Every two weeks or so, I get a series of email responses from the office of Sen. Bob Casey (D-PA) to the various online petitions I've signed. Yesterday, I received a response to a recent petition opposing the adoption of chained CPI for calculating Social Security because such a benefit cut would exacerbate the worsening retirement crisis.
Here's the response I got with the most relevant part in bold:
Thank you for taking the time to contact me regarding a possible change in the method used to calculate the Social Security cost of living adjustment (COLA). I appreciate hearing from you about this issue.
The cost of living adjustment is a predetermined increase to social security benefits intended to compensate for the effects of inflation. COLAs have been determined by the U.S. Social Security Administration since 1975, and are not decisions in which Congress or the President typically have a role. In general, a COLA is equal to the percentage increase in the Consumer Price Index for Urban Wage Earners and Clerical Workers (CPI-W) from the third quarter of one year to the third quarter of the next. The CPI-W is a measure of the change in prices paid by consumers for a variety of goods and services. The Bureau of Labor Statistics determines the CPI-W by examining the change in price of over 200 categories of goods and services.

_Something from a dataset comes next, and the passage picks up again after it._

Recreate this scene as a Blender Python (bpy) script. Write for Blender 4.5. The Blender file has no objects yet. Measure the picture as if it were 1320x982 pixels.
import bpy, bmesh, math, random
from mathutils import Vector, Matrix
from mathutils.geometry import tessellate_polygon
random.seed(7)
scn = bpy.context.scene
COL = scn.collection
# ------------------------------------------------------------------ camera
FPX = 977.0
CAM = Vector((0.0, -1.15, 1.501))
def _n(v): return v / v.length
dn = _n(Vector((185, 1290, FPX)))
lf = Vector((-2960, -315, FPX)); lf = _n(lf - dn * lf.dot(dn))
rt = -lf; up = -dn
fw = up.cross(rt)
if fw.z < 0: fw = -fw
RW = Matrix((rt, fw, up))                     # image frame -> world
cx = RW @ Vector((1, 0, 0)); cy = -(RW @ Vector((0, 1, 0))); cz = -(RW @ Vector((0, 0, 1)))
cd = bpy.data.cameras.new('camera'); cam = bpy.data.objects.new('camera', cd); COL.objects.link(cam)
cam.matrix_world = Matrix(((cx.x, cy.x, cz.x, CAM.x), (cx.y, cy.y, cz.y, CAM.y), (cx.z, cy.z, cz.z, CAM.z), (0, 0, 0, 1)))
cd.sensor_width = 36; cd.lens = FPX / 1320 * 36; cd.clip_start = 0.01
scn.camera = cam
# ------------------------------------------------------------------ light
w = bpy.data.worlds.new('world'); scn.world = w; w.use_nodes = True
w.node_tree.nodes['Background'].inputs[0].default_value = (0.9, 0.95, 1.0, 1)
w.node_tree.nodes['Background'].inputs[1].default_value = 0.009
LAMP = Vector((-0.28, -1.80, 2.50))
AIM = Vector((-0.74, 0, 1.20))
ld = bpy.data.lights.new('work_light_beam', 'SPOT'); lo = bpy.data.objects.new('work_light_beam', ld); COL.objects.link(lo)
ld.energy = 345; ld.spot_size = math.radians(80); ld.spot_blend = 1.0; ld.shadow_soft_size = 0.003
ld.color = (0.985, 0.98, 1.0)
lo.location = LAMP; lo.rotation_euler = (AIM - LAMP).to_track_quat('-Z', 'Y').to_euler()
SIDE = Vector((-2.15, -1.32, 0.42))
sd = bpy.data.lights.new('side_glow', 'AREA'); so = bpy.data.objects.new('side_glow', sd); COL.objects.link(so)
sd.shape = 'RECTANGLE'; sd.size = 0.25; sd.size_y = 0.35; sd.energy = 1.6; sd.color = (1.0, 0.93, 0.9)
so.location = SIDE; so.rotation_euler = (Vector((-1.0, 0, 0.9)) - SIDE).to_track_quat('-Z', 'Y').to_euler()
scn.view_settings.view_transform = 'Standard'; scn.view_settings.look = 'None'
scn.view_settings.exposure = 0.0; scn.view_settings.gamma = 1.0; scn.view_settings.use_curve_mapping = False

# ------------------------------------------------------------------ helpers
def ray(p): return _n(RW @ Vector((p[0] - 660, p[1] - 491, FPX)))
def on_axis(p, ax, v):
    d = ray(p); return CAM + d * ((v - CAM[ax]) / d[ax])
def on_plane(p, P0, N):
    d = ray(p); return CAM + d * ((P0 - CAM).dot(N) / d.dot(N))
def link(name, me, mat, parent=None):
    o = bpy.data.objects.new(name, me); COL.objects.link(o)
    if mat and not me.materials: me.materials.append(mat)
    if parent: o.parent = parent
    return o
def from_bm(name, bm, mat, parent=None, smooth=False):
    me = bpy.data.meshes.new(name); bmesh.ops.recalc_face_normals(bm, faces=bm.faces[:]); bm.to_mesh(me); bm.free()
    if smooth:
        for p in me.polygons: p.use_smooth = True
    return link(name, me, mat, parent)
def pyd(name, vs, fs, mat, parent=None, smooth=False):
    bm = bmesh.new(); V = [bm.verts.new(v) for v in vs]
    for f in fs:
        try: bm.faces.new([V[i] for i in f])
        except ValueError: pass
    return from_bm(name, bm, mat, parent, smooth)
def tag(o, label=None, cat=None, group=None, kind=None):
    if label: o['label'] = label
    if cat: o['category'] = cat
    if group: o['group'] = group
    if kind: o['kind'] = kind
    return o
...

The President’s Fiscal Year 2014 Budget proposes changing this method of calculating COLAs. Instead of using the CPI-W, an alternative measure known as the Chained Consumer Price Index for All Urban Consumers (C-CPI-U) would be used. Unlike the CPI-W, the C-CPI-U is a “chained” index, which means it assumes that some consumers will substitute between different categories of goods in order to save money. For example, if the price of beef were to rise, but not the price of chicken, the C-CPI-U would take into account some consumers choosing to buy chicken instead of beef. As a result, the C-CPI-U tends to grow more slowly than the CPI-W.
I understand that there are serious concerns about the effect changes to the method of calculating COLAs would have on Social Security recipients. Please be assured, I will carefully examine any proposal to change how COLAs are calculated, and will keep your thoughts in mind.
Again, thank you for sharing your thoughts with me. Please do not hesitate to contact me in the future about this or any other matter of importance to you.
For more information on this or other issues, I encourage you to visit my website, http://casey.senate.gov. I hope you will find this online office a comprehensive resource to stay
up-to-date on my work in Washington, request assistance from my office or share with me your thoughts on the issues that matter most to you and to Pennsylvania.
Sincerely,
Bob Casey
United States Senator
In that email, the closest thing to a response was just stock language adapted for the issue in question. I would hope that any senator would "carefully analyze" the issues in front of them, and Bob Casey and his staff have had plenty of time to do just that. Obama offered chained CPI to Republicans back in the debt ceiling fiasco in July 2011 and last year during the "fiscal cliff" negotiations, and he included it in his budget again this year. Tom Harkin and Bernie Sanders introduced a
resolution opposing chained CPI and other Social Security cuts. Many of Casey's Democratic colleagues have signed it, including fellow members of the HELP (Health, Education, Labor, and Pensions) Committee like Kay Hagan, Al Franken, Sheldon Whitehouse, Barbara Mikulski, and Elizabeth Warren. Over half of the Democrats on the HELP Committee (of which Harkin and Sanders are both members as well) have signed onto the resolution, which makes sense because retirement security falls within their issue area.
Casey has no excuse for such evasion.